## Your instructions
Without the pictures, can you quote each line below exactly?
>> start Material
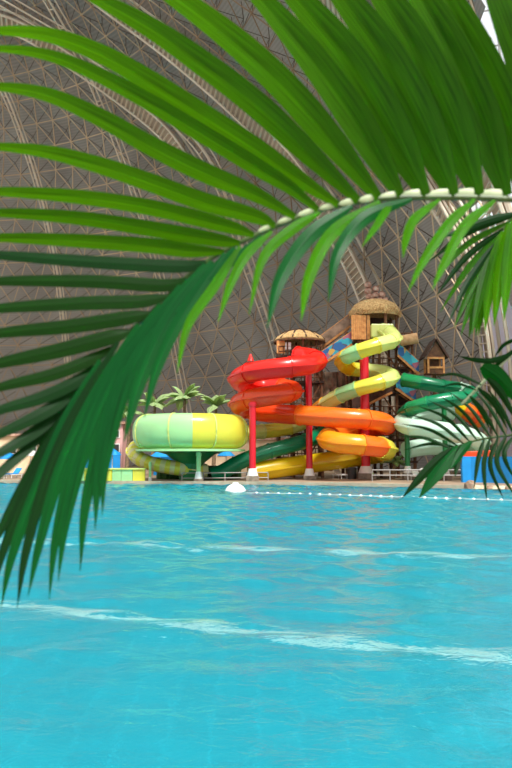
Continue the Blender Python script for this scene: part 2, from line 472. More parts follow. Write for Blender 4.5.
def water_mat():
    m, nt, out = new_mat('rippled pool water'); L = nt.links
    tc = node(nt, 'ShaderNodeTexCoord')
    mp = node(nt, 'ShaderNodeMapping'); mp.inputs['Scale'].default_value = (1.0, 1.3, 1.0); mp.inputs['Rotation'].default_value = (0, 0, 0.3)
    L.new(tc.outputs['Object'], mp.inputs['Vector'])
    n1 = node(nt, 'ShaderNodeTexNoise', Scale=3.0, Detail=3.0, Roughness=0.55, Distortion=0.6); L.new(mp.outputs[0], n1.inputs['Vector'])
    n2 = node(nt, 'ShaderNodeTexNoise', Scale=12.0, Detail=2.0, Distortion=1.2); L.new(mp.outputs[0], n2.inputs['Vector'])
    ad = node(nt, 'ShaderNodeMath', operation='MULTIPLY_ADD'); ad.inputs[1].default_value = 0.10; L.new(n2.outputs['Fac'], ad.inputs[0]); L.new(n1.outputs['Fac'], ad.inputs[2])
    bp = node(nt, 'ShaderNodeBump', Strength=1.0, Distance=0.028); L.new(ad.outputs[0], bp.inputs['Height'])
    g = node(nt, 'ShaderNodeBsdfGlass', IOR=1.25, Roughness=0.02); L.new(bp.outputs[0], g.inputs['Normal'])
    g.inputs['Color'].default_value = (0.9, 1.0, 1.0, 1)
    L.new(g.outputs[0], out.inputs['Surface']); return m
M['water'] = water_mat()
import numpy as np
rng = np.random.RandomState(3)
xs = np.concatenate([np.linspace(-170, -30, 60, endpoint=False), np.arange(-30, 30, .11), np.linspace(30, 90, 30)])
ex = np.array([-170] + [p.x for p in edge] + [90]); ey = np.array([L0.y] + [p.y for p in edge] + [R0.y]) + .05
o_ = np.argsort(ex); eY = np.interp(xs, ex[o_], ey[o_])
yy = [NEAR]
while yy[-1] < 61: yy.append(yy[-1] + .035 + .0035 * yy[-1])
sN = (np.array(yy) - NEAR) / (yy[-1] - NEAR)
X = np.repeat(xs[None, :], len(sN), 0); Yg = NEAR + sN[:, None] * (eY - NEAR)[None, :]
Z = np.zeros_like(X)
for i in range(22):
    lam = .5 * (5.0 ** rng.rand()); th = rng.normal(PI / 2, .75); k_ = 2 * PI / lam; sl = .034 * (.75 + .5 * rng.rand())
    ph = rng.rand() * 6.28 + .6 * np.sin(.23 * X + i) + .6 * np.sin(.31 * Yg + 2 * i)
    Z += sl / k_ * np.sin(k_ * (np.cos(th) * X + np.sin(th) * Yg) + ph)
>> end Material
## Response below
Continue the Blender Python script for this scene: part 2, from line 472. More parts follow. Write for Blender 4.5.
def water_mat():
    m, nt, out = new_mat('rippled pool water'); L = nt.links
    tc = node(nt, 'ShaderNodeTexCoord')
    mp = node(nt, 'ShaderNodeMapping'); mp.inputs['Scale'].default_value = (1.0, 1.3, 1.0); mp.inputs['Rotation'].default_value = (0, 0, 0.3)
    L.new(tc.outputs['Object'], mp.inputs['Vector'])
    n1 = node(nt, 'ShaderNodeTexNoise', Scale=3.0, Detail=3.0, Roughness=0.55, Distortion=0.6); L.new(mp.outputs[0], n1.inputs['Vector'])
    n2 = node(nt, 'ShaderNodeTexNoise', Scale=12.0, Detail=2.0, Distortion=1.2); L.new(mp.outputs[0], n2.inputs['Vector'])
    ad = node(nt, 'ShaderNodeMath', operation='MULTIPLY_ADD'); ad.inputs[1].default_value = 0.10; L.new(n2.outputs['Fac'], ad.inputs[0]); L.new(n1.outputs['Fac'], ad.inputs[2])
    bp = node(nt, 'ShaderNodeBump', Strength=1.0, Distance=0.028); L.new(ad.outputs[0], bp.inputs['Height'])
    g = node(nt, 'ShaderNodeBsdfGlass', IOR=1.25, Roughness=0.02); L.new(bp.outputs[0], g.inputs['Normal'])
    g.inputs['Color'].default_value = (0.9, 1.0, 1.0, 1)
    L.new(g.outputs[0], out.inputs['Surface']); return m
M['water'] = water_mat()
import numpy as np
rng = np.random.RandomState(3)
xs = np.concatenate([np.linspace(-170, -30, 60, endpoint=False), np.arange(-30, 30, .11), np.linspace(30, 90, 30)])
ex = np.array([-170] + [p.x for p in edge] + [90]); ey = np.array([L0.y] + [p.y for p in edge] + [R0.y]) + .05
o_ = np.argsort(ex); eY = np.interp(xs, ex[o_], ey[o_])
yy = [NEAR]
while yy[-1] < 61: yy.append(yy[-1] + .035 + .0035 * yy[-1])
sN = (np.array(yy) - NEAR) / (yy[-1] - NEAR)
X = np.repeat(xs[None, :], len(sN), 0); Yg = NEAR + sN[:, None] * (eY - NEAR)[None, :]
Z = np.zeros_like(X)
for i in range(22):
    lam = .5 * (5.0 ** rng.rand()); th = rng.normal(PI / 2, .75); k_ = 2 * PI / lam; sl = .034 * (.75 + .5 * rng.rand())
    ph = rng.rand() * 6.28 + .6 * np.sin(.23 * X + i) + .6 * np.sin(.31 * Yg + 2 * i)
    Z += sl / k_ * np.sin(k_ * (np.cos(th) * X + np.sin(th) * Yg) + ph)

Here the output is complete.